Bolsonaro flerta com adulteração do STF, que teria dificuldade em levar adiante
(Editorial da Folha, em 10/10/2022)
É difícil imaginar uma tese golpista que Jair Bolsonaro (PL) não esteja disposto a abraçar ou, no mínimo, a permitir que prospere. Assim se dá agora com o projeto para elevar o número de ministros do Supremo Tribunal Federal.
A proposta foi retirada do baú autoritário na esteira das vitórias de bolsonaristas e assemelhados nas disputas para o Legislativo. Um desses casos foi o do próprio vice-presidente da República, Hamilton Mourão (Republicanos), um general da reserva saudoso dos confortos da ditadura e eleito senador pelo Rio Grande do Sul.
Se Mourão defendeu sem pudores a adulteração da principal corte do país, Bolsonaro entrega-se a rodeios desde sexta-feira (7), quando despejou mais uma saraivada de ataques sobre os tribunais superiores. Naquele dia, disse que examinaria o tema após o segundo turno da corrida presidencial.
Na hipótese de reeleição, recordou, terá a oportunidade de ampliar de 2 para 4 seus indicados entre os 11 ministros do STF; pelo projeto aventado, haveria outras 5 novas indicações a fazer.
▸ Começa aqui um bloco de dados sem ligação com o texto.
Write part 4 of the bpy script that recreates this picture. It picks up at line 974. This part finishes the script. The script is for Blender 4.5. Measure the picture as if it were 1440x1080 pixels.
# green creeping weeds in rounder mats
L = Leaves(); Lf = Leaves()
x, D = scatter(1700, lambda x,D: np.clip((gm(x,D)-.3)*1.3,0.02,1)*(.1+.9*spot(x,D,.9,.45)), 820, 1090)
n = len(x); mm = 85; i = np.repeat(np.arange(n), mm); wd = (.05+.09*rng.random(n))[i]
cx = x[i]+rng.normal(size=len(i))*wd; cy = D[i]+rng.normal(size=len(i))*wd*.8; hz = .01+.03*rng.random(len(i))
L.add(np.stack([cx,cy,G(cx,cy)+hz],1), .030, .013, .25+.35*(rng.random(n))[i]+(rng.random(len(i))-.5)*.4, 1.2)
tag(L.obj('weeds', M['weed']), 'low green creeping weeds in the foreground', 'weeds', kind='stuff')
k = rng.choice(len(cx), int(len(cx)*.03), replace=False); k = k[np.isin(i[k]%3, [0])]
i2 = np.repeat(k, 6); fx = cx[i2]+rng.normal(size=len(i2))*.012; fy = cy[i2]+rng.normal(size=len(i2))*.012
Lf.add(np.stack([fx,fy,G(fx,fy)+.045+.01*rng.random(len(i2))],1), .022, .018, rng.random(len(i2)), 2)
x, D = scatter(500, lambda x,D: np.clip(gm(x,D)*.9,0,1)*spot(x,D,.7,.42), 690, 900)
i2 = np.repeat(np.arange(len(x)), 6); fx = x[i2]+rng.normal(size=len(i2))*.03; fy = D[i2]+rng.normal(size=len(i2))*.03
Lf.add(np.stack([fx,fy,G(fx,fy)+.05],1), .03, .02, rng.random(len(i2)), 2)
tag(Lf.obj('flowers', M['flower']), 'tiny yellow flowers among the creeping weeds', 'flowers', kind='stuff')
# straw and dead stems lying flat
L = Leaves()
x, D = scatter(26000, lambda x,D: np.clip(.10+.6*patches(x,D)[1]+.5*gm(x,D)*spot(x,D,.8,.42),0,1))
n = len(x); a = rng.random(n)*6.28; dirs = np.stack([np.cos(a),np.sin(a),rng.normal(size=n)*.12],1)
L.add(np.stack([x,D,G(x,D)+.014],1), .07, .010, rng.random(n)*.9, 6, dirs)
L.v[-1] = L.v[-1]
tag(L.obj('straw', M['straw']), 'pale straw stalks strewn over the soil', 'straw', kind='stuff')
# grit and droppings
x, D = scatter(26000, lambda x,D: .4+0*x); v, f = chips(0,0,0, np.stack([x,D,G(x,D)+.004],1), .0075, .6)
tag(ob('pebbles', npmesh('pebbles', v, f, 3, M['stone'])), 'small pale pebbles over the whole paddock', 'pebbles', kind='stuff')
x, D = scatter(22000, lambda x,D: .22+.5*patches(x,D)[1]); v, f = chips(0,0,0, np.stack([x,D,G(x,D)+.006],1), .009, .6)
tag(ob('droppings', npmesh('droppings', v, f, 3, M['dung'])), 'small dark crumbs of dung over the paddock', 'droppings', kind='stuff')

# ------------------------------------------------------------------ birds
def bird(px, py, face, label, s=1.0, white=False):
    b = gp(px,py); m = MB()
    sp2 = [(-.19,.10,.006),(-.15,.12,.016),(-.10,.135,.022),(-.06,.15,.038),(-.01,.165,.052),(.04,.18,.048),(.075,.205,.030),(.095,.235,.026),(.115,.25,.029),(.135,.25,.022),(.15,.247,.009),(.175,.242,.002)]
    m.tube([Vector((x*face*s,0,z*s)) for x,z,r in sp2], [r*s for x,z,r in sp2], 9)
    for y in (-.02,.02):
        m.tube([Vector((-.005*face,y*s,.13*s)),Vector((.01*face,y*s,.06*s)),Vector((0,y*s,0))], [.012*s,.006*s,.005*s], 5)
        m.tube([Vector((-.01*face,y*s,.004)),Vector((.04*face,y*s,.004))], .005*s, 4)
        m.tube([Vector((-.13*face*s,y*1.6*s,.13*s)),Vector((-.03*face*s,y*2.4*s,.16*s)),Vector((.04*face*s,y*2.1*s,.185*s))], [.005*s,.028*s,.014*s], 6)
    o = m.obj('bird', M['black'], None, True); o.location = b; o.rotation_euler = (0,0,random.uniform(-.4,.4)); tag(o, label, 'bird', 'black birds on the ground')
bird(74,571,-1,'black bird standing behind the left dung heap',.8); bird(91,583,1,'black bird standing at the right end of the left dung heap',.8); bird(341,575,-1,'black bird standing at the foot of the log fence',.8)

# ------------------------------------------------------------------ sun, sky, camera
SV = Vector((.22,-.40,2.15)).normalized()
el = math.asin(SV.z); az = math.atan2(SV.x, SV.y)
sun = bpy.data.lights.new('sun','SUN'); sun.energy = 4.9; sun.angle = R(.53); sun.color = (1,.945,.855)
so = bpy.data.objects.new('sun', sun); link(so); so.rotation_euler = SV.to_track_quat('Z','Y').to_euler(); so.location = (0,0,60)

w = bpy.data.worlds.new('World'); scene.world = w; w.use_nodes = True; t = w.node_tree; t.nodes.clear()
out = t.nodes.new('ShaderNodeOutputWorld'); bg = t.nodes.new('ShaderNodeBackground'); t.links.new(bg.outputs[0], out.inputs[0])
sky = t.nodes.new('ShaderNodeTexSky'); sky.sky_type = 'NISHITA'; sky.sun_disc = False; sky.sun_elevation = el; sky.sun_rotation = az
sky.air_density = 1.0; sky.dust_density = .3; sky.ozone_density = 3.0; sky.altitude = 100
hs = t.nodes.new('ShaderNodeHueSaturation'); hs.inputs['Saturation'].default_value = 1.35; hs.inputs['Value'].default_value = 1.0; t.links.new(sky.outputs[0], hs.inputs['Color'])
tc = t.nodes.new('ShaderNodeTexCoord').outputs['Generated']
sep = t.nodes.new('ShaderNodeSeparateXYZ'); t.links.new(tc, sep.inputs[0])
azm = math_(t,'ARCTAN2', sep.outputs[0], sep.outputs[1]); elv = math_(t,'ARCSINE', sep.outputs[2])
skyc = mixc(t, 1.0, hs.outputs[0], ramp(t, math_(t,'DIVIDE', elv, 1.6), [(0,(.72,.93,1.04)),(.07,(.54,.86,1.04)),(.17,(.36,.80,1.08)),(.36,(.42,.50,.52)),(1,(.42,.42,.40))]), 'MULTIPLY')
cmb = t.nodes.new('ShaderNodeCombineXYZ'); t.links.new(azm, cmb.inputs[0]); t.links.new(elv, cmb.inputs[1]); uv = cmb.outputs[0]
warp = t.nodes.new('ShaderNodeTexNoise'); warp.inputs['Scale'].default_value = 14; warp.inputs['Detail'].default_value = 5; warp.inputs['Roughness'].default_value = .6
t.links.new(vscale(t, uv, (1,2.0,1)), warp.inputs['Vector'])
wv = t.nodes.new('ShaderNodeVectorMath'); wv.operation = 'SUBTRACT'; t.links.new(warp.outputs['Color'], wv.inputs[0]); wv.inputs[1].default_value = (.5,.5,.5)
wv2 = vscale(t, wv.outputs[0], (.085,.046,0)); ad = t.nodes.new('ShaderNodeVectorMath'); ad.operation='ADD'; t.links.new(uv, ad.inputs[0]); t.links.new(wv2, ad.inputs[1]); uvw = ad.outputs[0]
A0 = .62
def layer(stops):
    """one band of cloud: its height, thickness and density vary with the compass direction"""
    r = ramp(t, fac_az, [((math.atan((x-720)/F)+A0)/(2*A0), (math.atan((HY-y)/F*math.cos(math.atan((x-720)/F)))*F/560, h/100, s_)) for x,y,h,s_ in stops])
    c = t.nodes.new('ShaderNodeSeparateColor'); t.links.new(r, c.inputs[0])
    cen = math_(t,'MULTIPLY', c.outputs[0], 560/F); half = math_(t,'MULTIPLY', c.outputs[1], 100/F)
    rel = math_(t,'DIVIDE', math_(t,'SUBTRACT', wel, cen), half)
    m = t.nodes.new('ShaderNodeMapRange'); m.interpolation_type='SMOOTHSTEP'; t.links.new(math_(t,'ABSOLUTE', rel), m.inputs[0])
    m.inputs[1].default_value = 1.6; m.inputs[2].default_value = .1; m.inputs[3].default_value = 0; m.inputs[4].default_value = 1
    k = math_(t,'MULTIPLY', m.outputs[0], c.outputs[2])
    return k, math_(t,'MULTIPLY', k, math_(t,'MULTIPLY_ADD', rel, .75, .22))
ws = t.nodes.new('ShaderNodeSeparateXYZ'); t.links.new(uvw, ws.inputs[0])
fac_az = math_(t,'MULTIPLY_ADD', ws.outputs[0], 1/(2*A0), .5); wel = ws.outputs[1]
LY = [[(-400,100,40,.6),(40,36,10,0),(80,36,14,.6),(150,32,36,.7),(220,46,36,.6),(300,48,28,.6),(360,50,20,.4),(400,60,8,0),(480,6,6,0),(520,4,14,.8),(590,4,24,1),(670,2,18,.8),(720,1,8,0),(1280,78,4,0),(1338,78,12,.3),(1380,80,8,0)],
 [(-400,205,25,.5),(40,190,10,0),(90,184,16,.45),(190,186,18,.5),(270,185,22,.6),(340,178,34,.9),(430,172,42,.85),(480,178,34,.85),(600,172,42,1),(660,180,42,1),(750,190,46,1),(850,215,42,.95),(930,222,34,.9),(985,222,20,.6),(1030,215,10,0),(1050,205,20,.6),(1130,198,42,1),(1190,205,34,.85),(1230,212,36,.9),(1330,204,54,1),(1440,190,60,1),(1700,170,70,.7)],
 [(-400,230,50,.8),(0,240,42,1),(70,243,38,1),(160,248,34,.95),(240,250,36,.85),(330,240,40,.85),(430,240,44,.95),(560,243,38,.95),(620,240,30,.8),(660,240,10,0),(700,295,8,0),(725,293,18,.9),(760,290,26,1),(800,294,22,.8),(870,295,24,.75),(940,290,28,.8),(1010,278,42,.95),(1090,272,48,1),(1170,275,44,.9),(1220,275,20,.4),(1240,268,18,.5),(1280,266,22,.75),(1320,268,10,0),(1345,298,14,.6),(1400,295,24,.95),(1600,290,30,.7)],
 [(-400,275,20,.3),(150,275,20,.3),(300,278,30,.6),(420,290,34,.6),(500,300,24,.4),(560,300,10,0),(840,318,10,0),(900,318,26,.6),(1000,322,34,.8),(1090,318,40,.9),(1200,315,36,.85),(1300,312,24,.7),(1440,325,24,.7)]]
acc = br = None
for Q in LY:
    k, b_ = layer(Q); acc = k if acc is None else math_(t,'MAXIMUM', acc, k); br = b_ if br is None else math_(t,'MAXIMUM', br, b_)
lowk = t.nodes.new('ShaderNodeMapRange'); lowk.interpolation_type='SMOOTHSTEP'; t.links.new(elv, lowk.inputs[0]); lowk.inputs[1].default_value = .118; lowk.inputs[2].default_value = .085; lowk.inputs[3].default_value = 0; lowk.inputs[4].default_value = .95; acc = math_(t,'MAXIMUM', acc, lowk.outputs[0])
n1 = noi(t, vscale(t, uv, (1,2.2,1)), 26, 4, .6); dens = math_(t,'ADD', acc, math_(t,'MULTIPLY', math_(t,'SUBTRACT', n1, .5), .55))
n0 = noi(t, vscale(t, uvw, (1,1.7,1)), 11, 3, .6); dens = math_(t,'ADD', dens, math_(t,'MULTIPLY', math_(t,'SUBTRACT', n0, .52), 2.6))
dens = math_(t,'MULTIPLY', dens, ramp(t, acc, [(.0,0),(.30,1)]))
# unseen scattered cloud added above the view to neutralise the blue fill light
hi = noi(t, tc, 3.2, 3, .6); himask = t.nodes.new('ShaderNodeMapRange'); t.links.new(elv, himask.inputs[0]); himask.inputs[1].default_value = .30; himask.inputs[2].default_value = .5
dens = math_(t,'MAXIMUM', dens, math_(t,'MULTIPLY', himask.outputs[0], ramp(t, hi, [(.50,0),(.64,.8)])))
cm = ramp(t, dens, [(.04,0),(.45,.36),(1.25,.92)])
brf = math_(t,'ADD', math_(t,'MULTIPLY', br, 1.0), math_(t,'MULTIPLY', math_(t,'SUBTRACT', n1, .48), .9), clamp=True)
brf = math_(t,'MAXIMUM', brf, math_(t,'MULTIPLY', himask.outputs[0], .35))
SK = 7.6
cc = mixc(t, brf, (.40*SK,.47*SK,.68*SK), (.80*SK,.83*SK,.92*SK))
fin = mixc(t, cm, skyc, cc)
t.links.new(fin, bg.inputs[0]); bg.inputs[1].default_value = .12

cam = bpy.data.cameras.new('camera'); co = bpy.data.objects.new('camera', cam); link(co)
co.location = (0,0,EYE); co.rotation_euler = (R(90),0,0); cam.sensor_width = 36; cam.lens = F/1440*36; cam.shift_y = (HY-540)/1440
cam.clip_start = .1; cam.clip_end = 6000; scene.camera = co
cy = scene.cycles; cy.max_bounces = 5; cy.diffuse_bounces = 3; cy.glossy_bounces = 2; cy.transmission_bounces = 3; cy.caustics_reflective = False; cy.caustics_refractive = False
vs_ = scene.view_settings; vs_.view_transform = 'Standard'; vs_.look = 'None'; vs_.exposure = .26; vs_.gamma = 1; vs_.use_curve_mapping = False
Trata-se de um roteiro conhecido e celebrizado no continente pelo caudilho venezuelano Hugo Chávez —precursor da ditadura à qual Bolsonaro sempre associa seus arquirrivais petistas.
Em vez das velhas quarteladas, o governante se aproveita de momentos de elevado apoio popular ou congressual para enfraquecer, passo a passo, os freios a suas vontades —Judiciário, imprensa, oposição. Mesmo formalmente mantidos, os ritos democráticos vão se tornando mera fachada.
Ainda que consiga uma virada no segundo turno e conquiste nas urnas um novo mandato, Bolsonaro teria óbvias dificuldades em levar adiante tal empreitada infame.
Uma reforma do STF depende de mudança constitucional, o que demanda apoio de 60% da Câmara dos Deputados e do Senado. Por fortalecido que esteja, o bolsonarismo autoritário não dispõe de tantos votos, nem a precária popularidade do líder parece capaz de mover os parlamentares.
A sociedade brasileira tem dado mostras consistentes de defesa dos valores democráticos, ainda que com críticas compreensíveis ao desempenho dos Poderes. As instituições, do mesmo modo, resistem a investidas do populismo.
O que não se tem, infelizmente, é um presidente que rechace de pronto qualquer proposta capaz de aviltar o regime que garante as liberdades e o respeito à lei.